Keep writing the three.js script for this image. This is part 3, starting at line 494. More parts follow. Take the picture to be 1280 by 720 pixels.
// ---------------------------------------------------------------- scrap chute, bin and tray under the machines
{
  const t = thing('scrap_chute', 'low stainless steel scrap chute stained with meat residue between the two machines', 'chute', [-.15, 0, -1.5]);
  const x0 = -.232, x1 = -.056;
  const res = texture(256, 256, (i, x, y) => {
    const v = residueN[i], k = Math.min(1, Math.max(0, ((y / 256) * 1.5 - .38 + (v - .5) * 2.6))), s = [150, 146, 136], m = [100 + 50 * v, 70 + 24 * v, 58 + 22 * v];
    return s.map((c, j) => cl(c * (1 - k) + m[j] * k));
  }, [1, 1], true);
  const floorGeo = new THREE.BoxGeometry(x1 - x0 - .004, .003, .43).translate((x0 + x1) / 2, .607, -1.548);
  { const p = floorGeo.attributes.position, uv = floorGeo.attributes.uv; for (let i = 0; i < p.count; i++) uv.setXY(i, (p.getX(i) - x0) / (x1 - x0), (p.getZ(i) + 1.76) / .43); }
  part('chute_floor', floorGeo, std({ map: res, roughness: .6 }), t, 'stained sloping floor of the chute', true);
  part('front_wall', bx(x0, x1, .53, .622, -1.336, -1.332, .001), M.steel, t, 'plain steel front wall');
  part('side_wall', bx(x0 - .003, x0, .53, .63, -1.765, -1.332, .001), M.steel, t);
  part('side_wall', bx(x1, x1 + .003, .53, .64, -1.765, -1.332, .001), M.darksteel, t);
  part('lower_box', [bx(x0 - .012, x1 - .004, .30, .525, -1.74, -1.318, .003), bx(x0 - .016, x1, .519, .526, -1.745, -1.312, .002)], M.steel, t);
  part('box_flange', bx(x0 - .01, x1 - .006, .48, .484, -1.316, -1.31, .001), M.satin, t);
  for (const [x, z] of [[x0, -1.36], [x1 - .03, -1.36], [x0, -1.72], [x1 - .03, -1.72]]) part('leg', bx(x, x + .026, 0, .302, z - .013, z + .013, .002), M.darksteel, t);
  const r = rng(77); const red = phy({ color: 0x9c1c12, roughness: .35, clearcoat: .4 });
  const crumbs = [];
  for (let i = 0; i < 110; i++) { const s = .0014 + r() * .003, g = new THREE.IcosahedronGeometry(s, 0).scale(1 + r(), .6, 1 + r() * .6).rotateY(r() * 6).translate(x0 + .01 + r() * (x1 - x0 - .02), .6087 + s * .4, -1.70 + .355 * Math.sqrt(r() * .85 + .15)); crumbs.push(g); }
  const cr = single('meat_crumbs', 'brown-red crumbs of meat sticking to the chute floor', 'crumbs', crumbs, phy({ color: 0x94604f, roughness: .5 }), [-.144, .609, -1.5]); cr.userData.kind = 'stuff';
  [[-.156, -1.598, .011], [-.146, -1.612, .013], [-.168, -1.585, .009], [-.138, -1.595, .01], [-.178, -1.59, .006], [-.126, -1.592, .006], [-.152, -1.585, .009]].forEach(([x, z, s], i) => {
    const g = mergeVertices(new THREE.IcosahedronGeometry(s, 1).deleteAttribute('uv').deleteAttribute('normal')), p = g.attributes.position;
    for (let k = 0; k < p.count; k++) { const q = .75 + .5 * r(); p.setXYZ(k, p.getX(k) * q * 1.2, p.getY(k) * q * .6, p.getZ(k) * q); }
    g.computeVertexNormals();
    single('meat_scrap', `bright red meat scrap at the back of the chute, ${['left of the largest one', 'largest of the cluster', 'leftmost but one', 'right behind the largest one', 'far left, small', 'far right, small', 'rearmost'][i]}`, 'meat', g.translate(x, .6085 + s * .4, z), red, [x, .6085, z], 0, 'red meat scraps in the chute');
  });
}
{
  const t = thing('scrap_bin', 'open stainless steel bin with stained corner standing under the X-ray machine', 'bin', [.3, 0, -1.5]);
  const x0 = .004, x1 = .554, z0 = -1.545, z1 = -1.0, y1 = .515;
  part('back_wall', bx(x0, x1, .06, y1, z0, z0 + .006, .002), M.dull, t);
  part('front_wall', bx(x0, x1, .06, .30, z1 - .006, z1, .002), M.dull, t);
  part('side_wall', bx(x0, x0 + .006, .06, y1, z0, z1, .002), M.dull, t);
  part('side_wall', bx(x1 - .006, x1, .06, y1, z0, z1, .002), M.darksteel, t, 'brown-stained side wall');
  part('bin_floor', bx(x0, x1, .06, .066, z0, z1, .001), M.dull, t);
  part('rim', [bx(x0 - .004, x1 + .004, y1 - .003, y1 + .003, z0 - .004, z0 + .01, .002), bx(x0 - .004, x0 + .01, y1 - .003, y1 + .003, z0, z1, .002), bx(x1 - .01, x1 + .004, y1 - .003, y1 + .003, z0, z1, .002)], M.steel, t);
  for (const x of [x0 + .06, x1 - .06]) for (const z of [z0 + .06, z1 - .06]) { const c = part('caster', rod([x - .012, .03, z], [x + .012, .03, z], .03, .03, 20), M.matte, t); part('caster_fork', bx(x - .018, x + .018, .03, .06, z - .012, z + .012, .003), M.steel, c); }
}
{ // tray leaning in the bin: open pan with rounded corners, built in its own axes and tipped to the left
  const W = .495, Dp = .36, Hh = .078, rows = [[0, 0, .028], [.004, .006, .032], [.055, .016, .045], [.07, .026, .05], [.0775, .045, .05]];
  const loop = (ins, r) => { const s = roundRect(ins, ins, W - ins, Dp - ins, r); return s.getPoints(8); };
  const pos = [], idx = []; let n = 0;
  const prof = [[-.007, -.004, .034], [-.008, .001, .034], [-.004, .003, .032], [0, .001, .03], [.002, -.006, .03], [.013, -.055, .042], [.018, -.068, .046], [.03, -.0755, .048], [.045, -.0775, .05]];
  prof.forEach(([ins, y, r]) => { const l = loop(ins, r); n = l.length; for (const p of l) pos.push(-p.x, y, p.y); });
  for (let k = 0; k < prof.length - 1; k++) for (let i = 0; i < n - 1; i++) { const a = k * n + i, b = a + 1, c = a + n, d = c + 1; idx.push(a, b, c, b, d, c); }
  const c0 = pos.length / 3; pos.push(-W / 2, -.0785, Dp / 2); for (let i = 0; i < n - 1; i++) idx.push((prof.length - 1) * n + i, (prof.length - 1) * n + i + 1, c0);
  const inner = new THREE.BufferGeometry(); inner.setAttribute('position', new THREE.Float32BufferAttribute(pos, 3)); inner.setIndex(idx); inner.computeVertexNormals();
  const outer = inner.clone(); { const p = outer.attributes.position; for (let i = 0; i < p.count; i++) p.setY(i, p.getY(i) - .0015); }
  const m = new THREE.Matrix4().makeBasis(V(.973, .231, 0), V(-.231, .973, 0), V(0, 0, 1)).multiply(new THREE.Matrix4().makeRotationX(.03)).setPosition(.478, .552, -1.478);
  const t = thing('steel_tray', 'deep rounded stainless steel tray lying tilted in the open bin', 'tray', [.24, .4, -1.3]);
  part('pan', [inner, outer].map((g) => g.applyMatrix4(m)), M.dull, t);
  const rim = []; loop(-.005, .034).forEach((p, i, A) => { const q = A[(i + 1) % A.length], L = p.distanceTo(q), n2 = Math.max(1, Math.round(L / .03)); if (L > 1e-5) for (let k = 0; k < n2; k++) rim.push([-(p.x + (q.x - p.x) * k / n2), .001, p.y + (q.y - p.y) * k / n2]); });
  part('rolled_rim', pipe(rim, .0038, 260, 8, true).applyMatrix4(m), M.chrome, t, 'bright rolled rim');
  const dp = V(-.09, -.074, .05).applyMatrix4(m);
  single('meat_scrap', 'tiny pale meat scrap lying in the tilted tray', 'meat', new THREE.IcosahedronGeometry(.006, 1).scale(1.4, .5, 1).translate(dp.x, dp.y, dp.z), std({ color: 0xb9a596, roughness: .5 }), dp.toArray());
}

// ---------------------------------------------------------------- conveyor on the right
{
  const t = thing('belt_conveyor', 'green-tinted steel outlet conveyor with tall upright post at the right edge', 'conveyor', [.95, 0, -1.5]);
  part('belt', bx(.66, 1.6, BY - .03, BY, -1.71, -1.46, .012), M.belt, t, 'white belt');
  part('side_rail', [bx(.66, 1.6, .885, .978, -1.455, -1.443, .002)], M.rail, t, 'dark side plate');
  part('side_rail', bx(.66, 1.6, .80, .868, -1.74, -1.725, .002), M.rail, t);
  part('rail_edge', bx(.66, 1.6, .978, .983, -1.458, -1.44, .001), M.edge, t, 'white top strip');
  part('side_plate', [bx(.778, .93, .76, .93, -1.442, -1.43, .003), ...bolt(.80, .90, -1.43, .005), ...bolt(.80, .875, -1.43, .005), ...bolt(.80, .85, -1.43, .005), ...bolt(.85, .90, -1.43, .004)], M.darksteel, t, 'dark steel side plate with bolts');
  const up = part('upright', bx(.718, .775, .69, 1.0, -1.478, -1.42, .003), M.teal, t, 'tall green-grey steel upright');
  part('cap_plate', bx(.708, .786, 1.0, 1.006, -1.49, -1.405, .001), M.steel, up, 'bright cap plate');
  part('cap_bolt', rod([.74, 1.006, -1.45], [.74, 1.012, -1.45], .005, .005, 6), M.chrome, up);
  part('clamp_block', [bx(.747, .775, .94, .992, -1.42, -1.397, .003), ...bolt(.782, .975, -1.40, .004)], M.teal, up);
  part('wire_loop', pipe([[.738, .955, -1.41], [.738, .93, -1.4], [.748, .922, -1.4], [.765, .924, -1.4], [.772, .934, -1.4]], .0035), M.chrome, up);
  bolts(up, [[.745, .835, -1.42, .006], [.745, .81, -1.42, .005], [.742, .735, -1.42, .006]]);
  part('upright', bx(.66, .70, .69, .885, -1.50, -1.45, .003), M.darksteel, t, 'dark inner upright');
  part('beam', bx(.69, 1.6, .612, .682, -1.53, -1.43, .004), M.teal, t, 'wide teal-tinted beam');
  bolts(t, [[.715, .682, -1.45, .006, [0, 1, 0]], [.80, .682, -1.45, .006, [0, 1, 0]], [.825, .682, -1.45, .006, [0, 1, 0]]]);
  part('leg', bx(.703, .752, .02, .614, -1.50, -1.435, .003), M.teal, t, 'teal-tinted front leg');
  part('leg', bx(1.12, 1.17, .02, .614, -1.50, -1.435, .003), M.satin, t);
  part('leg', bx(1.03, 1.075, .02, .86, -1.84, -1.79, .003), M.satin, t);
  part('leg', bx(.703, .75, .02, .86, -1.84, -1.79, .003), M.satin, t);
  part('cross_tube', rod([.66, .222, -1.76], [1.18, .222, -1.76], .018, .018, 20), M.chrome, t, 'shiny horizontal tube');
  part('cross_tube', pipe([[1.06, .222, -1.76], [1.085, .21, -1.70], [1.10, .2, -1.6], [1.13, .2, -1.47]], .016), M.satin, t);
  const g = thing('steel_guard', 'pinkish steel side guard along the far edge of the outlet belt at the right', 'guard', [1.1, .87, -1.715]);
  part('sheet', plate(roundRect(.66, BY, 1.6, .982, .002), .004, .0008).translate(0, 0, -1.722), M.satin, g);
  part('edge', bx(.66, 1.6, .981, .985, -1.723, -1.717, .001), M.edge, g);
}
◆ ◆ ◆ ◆
◆ TASK PROMPT:
State the number of lines holding the word "stained" in the listing. Add nothing else.

◆ SOLUTION FOR THIS EXERCISE:
4